In the waning days of his presidency, Donald Trump considered issuing blanket pardons to January 6th rioters, according to POLITICO.

The outlet reports:

Between Jan. 6 and Joe Biden’s inauguration on Jan. 20, Trump made three calls to one adviser to discuss the idea. “Do you think I should pardon them? Do you think it’s a good idea? Do you think I have the power to do it?” Trump told the person, who summarized their conversations.

Another adviser to the former president said Trump asked questions about how participants in the riot might be charged criminally, and how a uniform pardon could provide them protection going forward.

“Is it everybody that had a Trump sign or everybody who walked into the Capitol” who could be pardoned? Trump asked, according to that adviser. “He said, ‘Some people think I should pardon them.’ He thought if he could do it, these people would never have to testify or be deposed.”

Trump was ultimately talked out of the idea, which was both practically and legally dubious. POLITICO notes that White House counsel Pat Cipollone was frequently at loggerheads with Trump at the time, and issuing pardons to the rioters might have triggered his resignation.

Over a 140 police officers were injured when a a mob of Trump supporters breached the U.S. Capitol on January 6th. Trump has frequently defended their actions.

Trump also broached the topic of pardons for the rioters at a Texas rally on Saturday.

“If I run and I win, we will treat those people from Jan. 6 fairly,” he told a crowd assembled outside Houston. “And if it requires pardons, we will give them pardons, because they are being treated so unfairly.”

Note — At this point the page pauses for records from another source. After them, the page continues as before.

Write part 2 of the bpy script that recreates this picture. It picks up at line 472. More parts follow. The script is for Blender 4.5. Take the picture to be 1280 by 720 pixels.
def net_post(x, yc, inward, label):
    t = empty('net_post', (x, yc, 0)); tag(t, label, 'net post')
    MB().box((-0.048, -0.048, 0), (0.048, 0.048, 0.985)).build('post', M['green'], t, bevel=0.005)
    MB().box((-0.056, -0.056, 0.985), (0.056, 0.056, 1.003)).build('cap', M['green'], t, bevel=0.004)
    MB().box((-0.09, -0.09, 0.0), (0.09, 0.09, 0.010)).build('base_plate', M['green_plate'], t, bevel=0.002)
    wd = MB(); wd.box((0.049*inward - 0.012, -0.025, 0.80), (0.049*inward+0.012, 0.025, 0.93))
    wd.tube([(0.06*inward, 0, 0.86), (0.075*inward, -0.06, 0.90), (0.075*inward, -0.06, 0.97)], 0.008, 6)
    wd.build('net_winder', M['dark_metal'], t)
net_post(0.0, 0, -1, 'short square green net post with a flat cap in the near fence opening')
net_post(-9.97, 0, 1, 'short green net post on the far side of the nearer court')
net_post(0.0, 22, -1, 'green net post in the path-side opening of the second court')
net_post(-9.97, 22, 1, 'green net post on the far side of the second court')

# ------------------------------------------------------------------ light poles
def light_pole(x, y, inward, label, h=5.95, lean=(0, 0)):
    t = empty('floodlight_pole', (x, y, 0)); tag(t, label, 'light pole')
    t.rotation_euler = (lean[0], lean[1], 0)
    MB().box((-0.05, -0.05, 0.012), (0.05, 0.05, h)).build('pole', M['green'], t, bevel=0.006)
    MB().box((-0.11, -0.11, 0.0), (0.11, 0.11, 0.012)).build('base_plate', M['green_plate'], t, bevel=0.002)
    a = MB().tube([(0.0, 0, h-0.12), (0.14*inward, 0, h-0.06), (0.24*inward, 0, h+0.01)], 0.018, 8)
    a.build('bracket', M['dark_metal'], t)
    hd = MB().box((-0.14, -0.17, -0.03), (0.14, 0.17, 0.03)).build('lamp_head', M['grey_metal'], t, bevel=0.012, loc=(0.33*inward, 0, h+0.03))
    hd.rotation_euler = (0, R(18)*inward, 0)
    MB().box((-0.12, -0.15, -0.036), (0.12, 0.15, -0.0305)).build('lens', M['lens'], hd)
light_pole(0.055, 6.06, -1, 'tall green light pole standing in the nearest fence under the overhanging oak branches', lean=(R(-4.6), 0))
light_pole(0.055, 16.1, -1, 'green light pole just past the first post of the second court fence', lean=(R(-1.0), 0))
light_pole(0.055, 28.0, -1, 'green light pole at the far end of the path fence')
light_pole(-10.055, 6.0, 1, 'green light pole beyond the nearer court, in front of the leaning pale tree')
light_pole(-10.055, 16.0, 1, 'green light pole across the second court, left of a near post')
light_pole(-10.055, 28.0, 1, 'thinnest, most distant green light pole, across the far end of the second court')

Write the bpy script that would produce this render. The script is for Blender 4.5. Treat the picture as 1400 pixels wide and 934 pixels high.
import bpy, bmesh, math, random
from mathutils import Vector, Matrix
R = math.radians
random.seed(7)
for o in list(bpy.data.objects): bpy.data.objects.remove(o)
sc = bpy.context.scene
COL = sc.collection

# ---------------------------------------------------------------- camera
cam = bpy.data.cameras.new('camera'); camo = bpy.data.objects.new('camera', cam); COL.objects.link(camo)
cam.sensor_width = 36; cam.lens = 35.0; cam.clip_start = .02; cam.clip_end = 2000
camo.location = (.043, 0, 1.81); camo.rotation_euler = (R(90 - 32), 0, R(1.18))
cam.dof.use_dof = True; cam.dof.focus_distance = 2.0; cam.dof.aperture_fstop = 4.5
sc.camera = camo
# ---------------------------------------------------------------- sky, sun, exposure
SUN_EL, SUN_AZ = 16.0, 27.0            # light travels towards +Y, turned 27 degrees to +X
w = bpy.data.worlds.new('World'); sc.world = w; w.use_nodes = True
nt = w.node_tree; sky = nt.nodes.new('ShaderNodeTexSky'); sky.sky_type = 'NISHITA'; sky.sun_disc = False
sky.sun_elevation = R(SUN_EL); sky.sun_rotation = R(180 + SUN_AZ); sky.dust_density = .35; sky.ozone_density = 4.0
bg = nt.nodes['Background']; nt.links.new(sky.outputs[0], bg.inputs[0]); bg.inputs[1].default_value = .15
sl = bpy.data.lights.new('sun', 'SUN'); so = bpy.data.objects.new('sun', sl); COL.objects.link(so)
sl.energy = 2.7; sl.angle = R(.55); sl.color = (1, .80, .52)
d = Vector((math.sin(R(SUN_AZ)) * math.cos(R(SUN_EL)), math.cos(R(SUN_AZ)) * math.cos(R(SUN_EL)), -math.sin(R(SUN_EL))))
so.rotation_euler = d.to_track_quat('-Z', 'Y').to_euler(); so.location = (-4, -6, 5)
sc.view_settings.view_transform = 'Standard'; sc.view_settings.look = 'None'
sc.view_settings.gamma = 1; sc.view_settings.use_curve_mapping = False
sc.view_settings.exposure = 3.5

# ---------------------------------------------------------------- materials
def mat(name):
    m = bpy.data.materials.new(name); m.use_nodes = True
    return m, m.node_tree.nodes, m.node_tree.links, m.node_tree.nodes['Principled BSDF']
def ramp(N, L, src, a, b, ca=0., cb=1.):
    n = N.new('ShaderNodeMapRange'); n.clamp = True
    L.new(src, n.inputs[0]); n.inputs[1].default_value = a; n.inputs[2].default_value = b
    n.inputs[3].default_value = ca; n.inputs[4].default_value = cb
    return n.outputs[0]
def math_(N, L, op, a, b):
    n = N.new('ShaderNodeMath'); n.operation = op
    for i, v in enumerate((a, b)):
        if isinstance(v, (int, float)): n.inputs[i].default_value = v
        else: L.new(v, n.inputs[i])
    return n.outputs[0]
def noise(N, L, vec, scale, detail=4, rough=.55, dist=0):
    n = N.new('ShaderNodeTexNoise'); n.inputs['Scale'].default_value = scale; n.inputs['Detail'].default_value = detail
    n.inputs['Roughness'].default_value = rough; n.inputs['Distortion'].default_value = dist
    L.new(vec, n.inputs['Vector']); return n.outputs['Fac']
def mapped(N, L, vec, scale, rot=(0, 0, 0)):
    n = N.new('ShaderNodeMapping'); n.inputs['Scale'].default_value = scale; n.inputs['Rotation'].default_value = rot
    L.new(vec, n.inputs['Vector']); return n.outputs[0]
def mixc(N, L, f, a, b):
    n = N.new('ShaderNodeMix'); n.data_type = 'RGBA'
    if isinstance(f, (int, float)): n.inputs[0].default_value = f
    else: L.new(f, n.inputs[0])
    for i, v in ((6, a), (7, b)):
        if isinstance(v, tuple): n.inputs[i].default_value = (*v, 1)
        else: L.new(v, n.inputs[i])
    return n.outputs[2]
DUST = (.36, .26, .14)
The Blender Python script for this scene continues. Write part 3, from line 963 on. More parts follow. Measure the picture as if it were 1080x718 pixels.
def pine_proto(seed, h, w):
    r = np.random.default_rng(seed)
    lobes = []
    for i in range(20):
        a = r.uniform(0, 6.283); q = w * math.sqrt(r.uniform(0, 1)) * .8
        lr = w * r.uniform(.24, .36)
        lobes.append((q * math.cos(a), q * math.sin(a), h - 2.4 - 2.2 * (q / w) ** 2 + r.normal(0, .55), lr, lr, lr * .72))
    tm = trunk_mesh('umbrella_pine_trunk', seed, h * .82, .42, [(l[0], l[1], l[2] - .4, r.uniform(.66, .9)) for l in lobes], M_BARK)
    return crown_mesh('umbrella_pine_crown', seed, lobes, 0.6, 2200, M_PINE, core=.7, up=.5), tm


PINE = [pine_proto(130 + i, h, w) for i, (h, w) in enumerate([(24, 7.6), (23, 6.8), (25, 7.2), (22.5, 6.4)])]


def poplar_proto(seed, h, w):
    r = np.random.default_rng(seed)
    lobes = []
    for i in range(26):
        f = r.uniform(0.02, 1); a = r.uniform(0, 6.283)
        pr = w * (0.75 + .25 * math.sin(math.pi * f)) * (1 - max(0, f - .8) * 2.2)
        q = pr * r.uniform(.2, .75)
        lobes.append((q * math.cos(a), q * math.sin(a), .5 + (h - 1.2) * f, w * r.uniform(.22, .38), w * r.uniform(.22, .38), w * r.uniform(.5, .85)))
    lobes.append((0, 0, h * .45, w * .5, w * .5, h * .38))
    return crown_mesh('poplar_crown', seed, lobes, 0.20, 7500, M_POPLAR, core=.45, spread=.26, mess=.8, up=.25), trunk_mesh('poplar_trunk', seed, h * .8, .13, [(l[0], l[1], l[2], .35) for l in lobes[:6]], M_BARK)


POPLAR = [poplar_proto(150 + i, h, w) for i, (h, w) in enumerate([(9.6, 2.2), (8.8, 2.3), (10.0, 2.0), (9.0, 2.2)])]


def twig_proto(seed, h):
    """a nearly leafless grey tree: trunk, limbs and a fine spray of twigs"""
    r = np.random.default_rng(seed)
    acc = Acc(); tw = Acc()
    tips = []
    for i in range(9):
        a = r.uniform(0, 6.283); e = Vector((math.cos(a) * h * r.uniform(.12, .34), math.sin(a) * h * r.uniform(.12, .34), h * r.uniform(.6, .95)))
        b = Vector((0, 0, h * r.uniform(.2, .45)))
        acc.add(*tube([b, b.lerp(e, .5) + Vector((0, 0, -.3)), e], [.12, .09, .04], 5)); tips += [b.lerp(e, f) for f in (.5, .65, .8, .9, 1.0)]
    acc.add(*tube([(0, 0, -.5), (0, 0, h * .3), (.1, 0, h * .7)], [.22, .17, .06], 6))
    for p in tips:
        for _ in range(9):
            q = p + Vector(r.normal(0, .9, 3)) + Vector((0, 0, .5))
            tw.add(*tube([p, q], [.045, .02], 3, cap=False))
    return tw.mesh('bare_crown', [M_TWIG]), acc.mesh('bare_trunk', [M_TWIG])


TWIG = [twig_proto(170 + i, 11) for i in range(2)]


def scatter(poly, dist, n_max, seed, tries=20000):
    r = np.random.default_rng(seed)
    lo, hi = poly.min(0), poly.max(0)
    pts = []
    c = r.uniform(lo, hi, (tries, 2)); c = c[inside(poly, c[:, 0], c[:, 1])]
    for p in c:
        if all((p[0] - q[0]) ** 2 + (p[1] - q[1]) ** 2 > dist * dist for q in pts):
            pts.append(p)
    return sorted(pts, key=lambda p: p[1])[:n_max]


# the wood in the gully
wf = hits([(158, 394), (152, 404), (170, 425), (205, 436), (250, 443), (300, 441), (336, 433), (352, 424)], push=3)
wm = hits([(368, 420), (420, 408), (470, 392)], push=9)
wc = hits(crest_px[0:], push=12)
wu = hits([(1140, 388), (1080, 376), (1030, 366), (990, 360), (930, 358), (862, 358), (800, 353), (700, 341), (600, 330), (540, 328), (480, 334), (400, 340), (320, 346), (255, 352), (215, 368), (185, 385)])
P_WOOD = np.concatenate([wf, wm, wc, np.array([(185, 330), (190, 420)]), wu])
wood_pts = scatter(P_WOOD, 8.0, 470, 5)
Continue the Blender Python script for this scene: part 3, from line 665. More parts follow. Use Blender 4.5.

Those comments led to a rare rebuke from Trump ally Sen. Lindsey Graham. The South Carolina Republican told CBS that Trump’s promise of pardons was “inappropriate.”

Graham added that he hopes the Capitol rioters “go to jail and get the book thrown at them, because they deserve it.”

“I would absolutely be prepared, and Lindsey Graham doesn’t know what the hell he’s talking about if he says that, because you have to have equal justice,” Trump responded during a Newsmax appearance. “It’s very, very unfair what’s happened to this group of people.”

Appearing on CNN, Rep. Pete Aguilar, a Democrat on the House committee investigating the Capitol attack, said the promise of pardons may be tantamount to witness tampering.

Aguilar added, “I think the question is more for my colleagues on the other side of the aisle. Where are they? Do they support this? When is enough enough?”